**TASK DESCRIPTION**:
Return the material below in full and exactly.

**MATERIAL**:
***
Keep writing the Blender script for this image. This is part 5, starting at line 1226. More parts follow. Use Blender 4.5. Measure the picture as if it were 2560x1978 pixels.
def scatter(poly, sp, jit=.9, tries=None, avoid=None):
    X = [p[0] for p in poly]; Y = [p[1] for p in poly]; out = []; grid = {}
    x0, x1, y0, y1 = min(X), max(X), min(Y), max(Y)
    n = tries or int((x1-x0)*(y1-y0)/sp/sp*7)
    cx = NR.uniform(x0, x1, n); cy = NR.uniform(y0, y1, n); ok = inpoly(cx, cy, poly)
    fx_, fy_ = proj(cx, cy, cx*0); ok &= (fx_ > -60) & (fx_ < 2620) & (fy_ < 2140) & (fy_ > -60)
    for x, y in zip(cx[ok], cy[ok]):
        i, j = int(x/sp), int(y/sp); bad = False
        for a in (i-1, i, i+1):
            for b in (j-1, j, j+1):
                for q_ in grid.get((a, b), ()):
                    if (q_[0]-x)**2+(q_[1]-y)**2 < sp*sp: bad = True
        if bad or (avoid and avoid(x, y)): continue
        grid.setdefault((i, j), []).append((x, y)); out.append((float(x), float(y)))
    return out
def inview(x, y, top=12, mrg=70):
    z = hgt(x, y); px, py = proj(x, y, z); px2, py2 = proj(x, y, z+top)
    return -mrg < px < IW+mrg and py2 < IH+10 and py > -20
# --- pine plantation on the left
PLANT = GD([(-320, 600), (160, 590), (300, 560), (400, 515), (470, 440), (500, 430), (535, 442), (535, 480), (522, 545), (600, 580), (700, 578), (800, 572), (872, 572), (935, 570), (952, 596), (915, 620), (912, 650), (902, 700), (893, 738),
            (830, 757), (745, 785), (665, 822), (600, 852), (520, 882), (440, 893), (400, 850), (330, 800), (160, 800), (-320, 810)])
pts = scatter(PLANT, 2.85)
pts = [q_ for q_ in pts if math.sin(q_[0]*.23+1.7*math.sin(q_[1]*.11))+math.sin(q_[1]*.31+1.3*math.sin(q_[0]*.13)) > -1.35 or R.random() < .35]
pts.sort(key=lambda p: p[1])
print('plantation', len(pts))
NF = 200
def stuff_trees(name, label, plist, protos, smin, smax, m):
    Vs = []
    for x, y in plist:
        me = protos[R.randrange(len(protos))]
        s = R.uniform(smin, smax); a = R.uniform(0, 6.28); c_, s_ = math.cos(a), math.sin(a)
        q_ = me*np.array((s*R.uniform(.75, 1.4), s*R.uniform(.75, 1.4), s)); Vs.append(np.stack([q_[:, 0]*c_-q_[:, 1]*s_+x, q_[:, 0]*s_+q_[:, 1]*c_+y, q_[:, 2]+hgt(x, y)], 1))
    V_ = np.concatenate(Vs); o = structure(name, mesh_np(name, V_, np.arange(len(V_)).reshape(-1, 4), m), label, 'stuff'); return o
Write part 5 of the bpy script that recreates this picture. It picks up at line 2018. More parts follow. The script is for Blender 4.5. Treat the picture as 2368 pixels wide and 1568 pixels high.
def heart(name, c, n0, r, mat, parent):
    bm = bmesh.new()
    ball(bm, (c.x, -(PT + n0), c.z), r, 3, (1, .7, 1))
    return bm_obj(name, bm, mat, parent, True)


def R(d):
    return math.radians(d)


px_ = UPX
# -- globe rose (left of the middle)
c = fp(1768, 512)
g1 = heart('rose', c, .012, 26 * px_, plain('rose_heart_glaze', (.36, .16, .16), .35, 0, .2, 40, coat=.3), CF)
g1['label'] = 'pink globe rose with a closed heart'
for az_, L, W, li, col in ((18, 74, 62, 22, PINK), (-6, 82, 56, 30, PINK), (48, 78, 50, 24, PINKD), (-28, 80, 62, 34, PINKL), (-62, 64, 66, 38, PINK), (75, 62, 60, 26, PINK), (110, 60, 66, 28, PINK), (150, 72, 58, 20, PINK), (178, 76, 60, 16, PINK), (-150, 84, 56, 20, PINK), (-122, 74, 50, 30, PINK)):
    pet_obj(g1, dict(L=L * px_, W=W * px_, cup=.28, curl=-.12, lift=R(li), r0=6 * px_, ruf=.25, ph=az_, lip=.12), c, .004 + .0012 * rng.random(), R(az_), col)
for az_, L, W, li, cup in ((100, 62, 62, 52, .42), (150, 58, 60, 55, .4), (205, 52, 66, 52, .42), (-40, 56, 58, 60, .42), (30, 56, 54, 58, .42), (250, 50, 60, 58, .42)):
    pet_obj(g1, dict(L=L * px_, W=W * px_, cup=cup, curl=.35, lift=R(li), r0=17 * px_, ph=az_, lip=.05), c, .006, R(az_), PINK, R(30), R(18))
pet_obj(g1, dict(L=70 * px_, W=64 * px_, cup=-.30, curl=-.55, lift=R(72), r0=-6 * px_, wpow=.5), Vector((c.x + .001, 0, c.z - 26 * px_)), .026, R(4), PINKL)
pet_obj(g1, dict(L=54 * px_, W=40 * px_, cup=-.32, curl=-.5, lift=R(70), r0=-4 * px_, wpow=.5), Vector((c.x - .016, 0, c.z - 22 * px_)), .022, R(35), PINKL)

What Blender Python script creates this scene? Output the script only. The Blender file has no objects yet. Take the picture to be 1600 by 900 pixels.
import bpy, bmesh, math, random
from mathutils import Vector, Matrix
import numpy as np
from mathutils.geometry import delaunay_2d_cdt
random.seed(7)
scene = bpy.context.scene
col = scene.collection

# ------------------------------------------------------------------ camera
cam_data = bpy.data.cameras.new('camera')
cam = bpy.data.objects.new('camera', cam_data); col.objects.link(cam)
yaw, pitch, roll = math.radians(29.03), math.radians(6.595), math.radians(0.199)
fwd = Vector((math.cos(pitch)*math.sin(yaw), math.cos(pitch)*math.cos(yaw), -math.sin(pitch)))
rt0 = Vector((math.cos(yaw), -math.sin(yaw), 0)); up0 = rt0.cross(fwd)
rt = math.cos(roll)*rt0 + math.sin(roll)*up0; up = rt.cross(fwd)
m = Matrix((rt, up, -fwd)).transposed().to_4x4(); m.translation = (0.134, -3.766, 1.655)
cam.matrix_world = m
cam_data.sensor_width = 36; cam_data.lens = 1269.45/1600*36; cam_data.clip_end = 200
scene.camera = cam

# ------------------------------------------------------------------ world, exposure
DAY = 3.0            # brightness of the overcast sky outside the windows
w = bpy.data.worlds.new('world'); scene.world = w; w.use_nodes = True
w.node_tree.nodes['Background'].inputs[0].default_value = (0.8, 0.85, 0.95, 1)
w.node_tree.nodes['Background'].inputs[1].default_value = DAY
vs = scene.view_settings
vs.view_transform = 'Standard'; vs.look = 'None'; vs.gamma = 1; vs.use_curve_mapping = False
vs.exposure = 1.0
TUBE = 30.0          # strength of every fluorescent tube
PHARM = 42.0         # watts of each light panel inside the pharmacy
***
**FULL ANSWER**:
Keep writing the Blender script for this image. This is part 5, starting at line 1226. More parts follow. Use Blender 4.5. Measure the picture as if it were 2560x1978 pixels.
def scatter(poly, sp, jit=.9, tries=None, avoid=None):
    X = [p[0] for p in poly]; Y = [p[1] for p in poly]; out = []; grid = {}
    x0, x1, y0, y1 = min(X), max(X), min(Y), max(Y)
    n = tries or int((x1-x0)*(y1-y0)/sp/sp*7)
    cx = NR.uniform(x0, x1, n); cy = NR.uniform(y0, y1, n); ok = inpoly(cx, cy, poly)
    fx_, fy_ = proj(cx, cy, cx*0); ok &= (fx_ > -60) & (fx_ < 2620) & (fy_ < 2140) & (fy_ > -60)
    for x, y in zip(cx[ok], cy[ok]):
        i, j = int(x/sp), int(y/sp); bad = False
        for a in (i-1, i, i+1):
            for b in (j-1, j, j+1):
                for q_ in grid.get((a, b), ()):
                    if (q_[0]-x)**2+(q_[1]-y)**2 < sp*sp: bad = True
        if bad or (avoid and avoid(x, y)): continue
        grid.setdefault((i, j), []).append((x, y)); out.append((float(x), float(y)))
    return out
def inview(x, y, top=12, mrg=70):
    z = hgt(x, y); px, py = proj(x, y, z); px2, py2 = proj(x, y, z+top)
    return -mrg < px < IW+mrg and py2 < IH+10 and py > -20
# --- pine plantation on the left
PLANT = GD([(-320, 600), (160, 590), (300, 560), (400, 515), (470, 440), (500, 430), (535, 442), (535, 480), (522, 545), (600, 580), (700, 578), (800, 572), (872, 572), (935, 570), (952, 596), (915, 620), (912, 650), (902, 700), (893, 738),
            (830, 757), (745, 785), (665, 822), (600, 852), (520, 882), (440, 893), (400, 850), (330, 800), (160, 800), (-320, 810)])
pts = scatter(PLANT, 2.85)
pts = [q_ for q_ in pts if math.sin(q_[0]*.23+1.7*math.sin(q_[1]*.11))+math.sin(q_[1]*.31+1.3*math.sin(q_[0]*.13)) > -1.35 or R.random() < .35]
pts.sort(key=lambda p: p[1])
print('plantation', len(pts))
NF = 200
def stuff_trees(name, label, plist, protos, smin, smax, m):
    Vs = []
    for x, y in plist:
        me = protos[R.randrange(len(protos))]
        s = R.uniform(smin, smax); a = R.uniform(0, 6.28); c_, s_ = math.cos(a), math.sin(a)
        q_ = me*np.array((s*R.uniform(.75, 1.4), s*R.uniform(.75, 1.4), s)); Vs.append(np.stack([q_[:, 0]*c_-q_[:, 1]*s_+x, q_[:, 0]*s_+q_[:, 1]*c_+y, q_[:, 2]+hgt(x, y)], 1))
    V_ = np.concatenate(Vs); o = structure(name, mesh_np(name, V_, np.arange(len(V_)).reshape(-1, 4), m), label, 'stuff'); return o
Write part 5 of the bpy script that recreates this picture. It picks up at line 2018. More parts follow. The script is for Blender 4.5. Treat the picture as 2368 pixels wide and 1568 pixels high.
def heart(name, c, n0, r, mat, parent):
    bm = bmesh.new()
    ball(bm, (c.x, -(PT + n0), c.z), r, 3, (1, .7, 1))
    return bm_obj(name, bm, mat, parent, True)


def R(d):
    return math.radians(d)


px_ = UPX
# -- globe rose (left of the middle)
c = fp(1768, 512)
g1 = heart('rose', c, .012, 26 * px_, plain('rose_heart_glaze', (.36, .16, .16), .35, 0, .2, 40, coat=.3), CF)
g1['label'] = 'pink globe rose with a closed heart'
for az_, L, W, li, col in ((18, 74, 62, 22, PINK), (-6, 82, 56, 30, PINK), (48, 78, 50, 24, PINKD), (-28, 80, 62, 34, PINKL), (-62, 64, 66, 38, PINK), (75, 62, 60, 26, PINK), (110, 60, 66, 28, PINK), (150, 72, 58, 20, PINK), (178, 76, 60, 16, PINK), (-150, 84, 56, 20, PINK), (-122, 74, 50, 30, PINK)):
    pet_obj(g1, dict(L=L * px_, W=W * px_, cup=.28, curl=-.12, lift=R(li), r0=6 * px_, ruf=.25, ph=az_, lip=.12), c, .004 + .0012 * rng.random(), R(az_), col)
for az_, L, W, li, cup in ((100, 62, 62, 52, .42), (150, 58, 60, 55, .4), (205, 52, 66, 52, .42), (-40, 56, 58, 60, .42), (30, 56, 54, 58, .42), (250, 50, 60, 58, .42)):
    pet_obj(g1, dict(L=L * px_, W=W * px_, cup=cup, curl=.35, lift=R(li), r0=17 * px_, ph=az_, lip=.05), c, .006, R(az_), PINK, R(30), R(18))
pet_obj(g1, dict(L=70 * px_, W=64 * px_, cup=-.30, curl=-.55, lift=R(72), r0=-6 * px_, wpow=.5), Vector((c.x + .001, 0, c.z - 26 * px_)), .026, R(4), PINKL)
pet_obj(g1, dict(L=54 * px_, W=40 * px_, cup=-.32, curl=-.5, lift=R(70), r0=-4 * px_, wpow=.5), Vector((c.x - .016, 0, c.z - 22 * px_)), .022, R(35), PINKL)

What Blender Python script creates this scene? Output the script only. The Blender file has no objects yet. Take the picture to be 1600 by 900 pixels.
import bpy, bmesh, math, random
from mathutils import Vector, Matrix
import numpy as np
from mathutils.geometry import delaunay_2d_cdt
random.seed(7)
scene = bpy.context.scene
col = scene.collection

# ------------------------------------------------------------------ camera
cam_data = bpy.data.cameras.new('camera')
cam = bpy.data.objects.new('camera', cam_data); col.objects.link(cam)
yaw, pitch, roll = math.radians(29.03), math.radians(6.595), math.radians(0.199)
fwd = Vector((math.cos(pitch)*math.sin(yaw), math.cos(pitch)*math.cos(yaw), -math.sin(pitch)))
rt0 = Vector((math.cos(yaw), -math.sin(yaw), 0)); up0 = rt0.cross(fwd)
rt = math.cos(roll)*rt0 + math.sin(roll)*up0; up = rt.cross(fwd)
m = Matrix((rt, up, -fwd)).transposed().to_4x4(); m.translation = (0.134, -3.766, 1.655)
cam.matrix_world = m
cam_data.sensor_width = 36; cam_data.lens = 1269.45/1600*36; cam_data.clip_end = 200
scene.camera = cam

# ------------------------------------------------------------------ world, exposure
DAY = 3.0            # brightness of the overcast sky outside the windows
w = bpy.data.worlds.new('world'); scene.world = w; w.use_nodes = True
w.node_tree.nodes['Background'].inputs[0].default_value = (0.8, 0.85, 0.95, 1)
w.node_tree.nodes['Background'].inputs[1].default_value = DAY
vs = scene.view_settings
vs.view_transform = 'Standard'; vs.look = 'None'; vs.gamma = 1; vs.use_curve_mapping = False
vs.exposure = 1.0
TUBE = 30.0          # strength of every fluorescent tube
PHARM = 42.0         # watts of each light panel inside the pharmacy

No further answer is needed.